My art training started in the commercial field in the heart of the 1926 depression. I freelanced and painted nursery rhyme pictures in modern dress and children’s portraits. In middle age I studied fine art under masters: John Howard Sanden, New York; Fred (Fredden) Goldberg, San Francisco; Carl Lundberg, De Young Museum; Neven Kempthorn and Martin Levin.

San Francisco, the city where I was born, touched my heart and it became a theme for many of my early traditional works. It is also woven into later paintings of different genres.

When outer space mysteries were being unraveled and plans were being made to go to the moon I let my imagination fly free, and that became my Cosmic Consciousness period.


As an admirer of Salvador Dali, I began to see concrete things in my free-form works and my paintings became Cosmic Surrealism, followed by a phase dubbed Atmospheric Nautical, drawn from my tropical travels. These paintings are watercolors, done with soft pastel like colors, a major departure from my oil and acrylic paintings.
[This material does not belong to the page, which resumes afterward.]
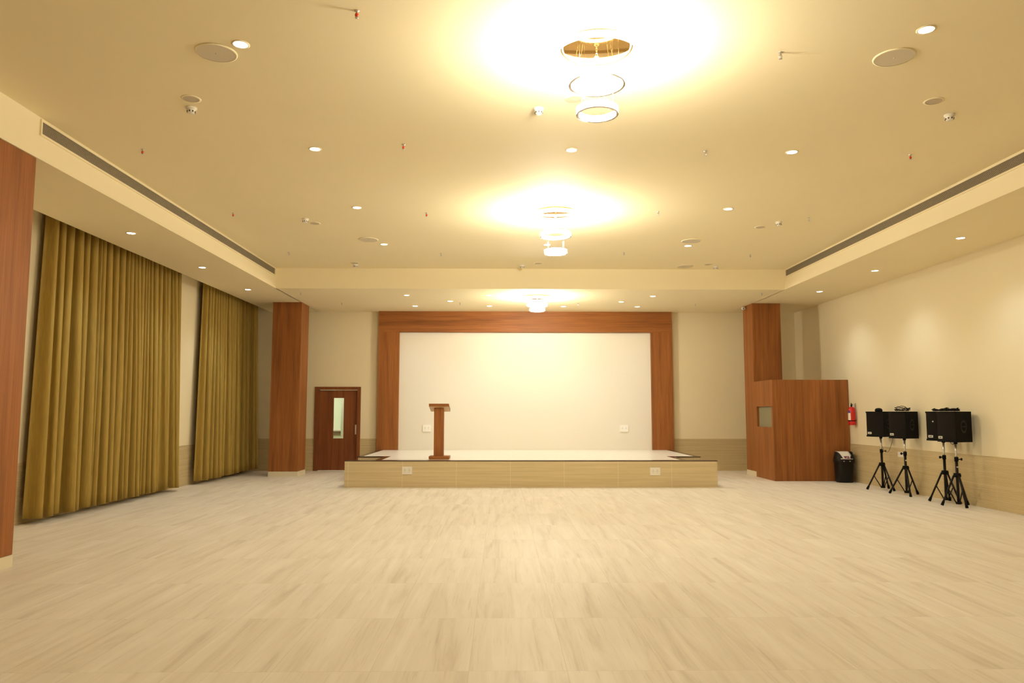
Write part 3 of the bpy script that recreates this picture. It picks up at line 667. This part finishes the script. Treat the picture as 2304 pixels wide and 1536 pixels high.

While living aboard my boat in San Diego, California I shared an art studio with George Walker in the Spanish Village Art Center. Later when living in San Mateo, I became a charter member and studio holder in the Twin Pines Art Center, in Belmont, until we moved up the street and changed the name to 1870 Art Center.


4 comments:

Anonymous said...

what a great idea!

Ruth Silnes said...

Thanks for the comment. I'm really excited to be doing this!

Anonymous said...

What a wonderful site, Ruth! And such an inspiration to get out there and do what you love.
The lesson is clear, and your writing interesting. I shall be looking forward to more blogs as well as your upcoming book.

Anonymous said...

eldheni, thank you for your kind words. It makes me proud.